Copy whichever lines contain the string "that".
** begin Material **
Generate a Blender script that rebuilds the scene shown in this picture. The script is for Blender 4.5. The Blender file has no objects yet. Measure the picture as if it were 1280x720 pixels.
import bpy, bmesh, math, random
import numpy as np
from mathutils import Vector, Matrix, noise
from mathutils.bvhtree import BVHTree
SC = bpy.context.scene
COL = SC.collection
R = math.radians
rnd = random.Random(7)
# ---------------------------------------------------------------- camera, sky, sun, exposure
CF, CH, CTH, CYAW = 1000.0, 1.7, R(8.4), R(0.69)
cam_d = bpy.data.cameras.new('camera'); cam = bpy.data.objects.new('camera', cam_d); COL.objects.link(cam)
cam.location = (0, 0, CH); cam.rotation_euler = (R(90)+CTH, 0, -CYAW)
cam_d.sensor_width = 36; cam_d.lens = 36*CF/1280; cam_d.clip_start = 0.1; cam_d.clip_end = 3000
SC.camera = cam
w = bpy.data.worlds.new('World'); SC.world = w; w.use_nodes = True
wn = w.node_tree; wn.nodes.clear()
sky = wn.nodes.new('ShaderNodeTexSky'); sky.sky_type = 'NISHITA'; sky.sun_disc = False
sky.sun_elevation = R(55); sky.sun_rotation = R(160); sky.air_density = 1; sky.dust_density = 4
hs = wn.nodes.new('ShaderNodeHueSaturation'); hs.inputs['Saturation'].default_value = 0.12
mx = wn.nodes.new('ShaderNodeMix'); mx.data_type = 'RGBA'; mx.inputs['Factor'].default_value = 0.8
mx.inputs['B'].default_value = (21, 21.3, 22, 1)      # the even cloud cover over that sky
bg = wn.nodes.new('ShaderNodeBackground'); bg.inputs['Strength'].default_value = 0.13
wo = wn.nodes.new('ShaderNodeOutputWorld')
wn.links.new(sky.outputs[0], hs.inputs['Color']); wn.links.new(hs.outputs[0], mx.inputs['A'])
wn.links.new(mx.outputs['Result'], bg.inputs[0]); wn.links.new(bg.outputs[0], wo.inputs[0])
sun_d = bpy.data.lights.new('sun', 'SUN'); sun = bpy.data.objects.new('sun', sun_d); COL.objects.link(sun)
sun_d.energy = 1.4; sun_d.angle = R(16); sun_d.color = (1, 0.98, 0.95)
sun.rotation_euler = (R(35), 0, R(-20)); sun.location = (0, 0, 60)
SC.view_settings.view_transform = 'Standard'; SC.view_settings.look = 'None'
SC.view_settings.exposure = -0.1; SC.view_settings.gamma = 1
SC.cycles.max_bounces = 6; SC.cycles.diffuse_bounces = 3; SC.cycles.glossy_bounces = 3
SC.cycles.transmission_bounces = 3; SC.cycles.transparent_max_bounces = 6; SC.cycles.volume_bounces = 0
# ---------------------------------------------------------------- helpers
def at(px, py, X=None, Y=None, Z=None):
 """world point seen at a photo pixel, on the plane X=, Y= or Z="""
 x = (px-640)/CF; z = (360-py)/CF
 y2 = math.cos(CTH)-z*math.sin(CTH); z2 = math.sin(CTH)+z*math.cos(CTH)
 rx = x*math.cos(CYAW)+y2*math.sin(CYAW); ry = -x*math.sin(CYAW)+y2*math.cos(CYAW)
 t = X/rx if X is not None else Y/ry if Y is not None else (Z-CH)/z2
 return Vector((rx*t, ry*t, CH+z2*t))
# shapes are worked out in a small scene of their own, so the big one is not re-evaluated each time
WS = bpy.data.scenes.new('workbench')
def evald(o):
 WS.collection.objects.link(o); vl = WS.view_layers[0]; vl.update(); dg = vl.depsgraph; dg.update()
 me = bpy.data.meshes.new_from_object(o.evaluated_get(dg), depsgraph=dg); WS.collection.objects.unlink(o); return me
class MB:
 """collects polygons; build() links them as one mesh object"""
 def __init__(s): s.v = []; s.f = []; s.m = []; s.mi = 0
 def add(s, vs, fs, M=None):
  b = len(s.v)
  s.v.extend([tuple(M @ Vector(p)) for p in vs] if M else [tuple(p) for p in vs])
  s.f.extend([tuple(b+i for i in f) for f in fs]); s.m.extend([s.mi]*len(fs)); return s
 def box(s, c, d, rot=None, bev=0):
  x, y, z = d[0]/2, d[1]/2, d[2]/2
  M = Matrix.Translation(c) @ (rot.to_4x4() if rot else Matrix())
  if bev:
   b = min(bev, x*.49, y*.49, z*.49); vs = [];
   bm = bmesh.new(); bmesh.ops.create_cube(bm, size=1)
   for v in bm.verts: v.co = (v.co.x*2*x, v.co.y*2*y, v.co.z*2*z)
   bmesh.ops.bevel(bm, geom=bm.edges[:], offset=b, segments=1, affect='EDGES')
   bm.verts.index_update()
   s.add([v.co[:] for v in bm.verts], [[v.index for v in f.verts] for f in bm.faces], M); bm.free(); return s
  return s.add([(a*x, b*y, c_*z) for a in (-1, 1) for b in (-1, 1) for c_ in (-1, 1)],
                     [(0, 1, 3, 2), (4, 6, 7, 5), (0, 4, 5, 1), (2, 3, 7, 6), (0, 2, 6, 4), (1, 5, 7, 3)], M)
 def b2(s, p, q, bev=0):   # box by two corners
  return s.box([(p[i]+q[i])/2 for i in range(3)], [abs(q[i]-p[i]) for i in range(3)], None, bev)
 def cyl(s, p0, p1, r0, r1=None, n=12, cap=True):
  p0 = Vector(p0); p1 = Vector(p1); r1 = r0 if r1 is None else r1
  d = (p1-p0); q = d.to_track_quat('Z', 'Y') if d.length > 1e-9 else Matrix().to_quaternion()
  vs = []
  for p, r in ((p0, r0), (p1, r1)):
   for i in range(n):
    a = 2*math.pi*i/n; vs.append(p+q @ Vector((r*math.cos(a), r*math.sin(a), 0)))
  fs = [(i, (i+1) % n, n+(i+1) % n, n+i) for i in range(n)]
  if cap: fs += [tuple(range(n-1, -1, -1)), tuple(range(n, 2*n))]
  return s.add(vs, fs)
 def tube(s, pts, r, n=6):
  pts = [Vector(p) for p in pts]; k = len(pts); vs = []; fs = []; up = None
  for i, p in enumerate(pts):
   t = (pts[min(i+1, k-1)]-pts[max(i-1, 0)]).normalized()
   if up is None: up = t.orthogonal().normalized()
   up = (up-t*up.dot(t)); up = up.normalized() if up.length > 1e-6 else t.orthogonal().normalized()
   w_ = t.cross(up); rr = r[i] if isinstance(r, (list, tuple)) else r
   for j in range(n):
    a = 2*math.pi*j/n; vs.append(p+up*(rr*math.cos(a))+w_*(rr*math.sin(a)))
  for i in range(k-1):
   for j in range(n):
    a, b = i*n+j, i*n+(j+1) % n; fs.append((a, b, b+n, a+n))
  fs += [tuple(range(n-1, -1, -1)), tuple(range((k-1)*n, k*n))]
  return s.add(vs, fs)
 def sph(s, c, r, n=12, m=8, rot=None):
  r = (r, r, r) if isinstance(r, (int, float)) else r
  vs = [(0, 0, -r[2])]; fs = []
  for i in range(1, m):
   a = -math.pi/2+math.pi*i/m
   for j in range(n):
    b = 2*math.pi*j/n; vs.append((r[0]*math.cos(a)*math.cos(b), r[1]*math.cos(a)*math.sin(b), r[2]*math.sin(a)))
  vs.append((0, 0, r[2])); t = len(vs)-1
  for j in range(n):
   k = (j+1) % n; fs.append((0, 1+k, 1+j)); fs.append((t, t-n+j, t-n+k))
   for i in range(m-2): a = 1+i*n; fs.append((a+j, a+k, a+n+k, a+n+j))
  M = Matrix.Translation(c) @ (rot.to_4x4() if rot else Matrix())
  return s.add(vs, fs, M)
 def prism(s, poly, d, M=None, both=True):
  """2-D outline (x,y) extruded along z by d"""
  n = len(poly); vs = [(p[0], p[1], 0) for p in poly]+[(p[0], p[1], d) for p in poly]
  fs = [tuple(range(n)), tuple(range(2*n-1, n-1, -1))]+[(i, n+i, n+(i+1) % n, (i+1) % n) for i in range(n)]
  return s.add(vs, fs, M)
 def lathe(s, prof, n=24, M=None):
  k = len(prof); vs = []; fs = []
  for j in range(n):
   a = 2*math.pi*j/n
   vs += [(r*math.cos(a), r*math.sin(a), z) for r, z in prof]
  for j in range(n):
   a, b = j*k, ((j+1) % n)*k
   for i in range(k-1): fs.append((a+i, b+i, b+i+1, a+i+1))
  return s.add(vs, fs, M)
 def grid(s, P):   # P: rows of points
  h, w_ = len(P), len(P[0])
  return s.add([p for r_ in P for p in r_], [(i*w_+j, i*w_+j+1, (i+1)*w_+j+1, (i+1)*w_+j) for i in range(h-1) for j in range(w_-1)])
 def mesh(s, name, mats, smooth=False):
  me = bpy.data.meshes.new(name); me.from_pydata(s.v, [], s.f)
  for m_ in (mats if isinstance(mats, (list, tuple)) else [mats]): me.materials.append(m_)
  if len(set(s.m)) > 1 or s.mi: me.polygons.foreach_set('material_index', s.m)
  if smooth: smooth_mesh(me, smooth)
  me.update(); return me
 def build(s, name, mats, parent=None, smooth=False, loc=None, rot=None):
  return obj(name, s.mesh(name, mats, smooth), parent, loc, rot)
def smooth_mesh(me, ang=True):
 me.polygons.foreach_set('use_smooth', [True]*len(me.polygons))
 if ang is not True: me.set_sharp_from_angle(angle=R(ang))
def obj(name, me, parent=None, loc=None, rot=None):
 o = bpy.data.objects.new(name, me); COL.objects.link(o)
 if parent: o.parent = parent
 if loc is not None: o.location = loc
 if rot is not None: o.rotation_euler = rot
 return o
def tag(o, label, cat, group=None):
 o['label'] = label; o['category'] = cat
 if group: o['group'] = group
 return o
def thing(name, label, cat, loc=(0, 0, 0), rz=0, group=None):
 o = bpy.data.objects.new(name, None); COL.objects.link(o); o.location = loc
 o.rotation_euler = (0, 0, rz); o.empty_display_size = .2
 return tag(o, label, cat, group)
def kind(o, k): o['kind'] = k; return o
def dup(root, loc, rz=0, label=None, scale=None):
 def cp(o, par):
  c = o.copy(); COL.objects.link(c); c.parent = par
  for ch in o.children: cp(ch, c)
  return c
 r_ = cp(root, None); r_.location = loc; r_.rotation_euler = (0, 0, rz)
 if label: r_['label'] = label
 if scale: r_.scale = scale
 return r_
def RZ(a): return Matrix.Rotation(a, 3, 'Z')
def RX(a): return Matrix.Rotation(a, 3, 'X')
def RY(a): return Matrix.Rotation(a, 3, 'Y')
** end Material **
• **Worked solution**
Generate a Blender script that rebuilds the scene shown in this picture. The script is for Blender 4.5. The Blender file has no objects yet. Measure the picture as if it were 1280x720 pixels.
mx.inputs['B'].default_value = (21, 21.3, 22, 1)      # the even cloud cover over that sky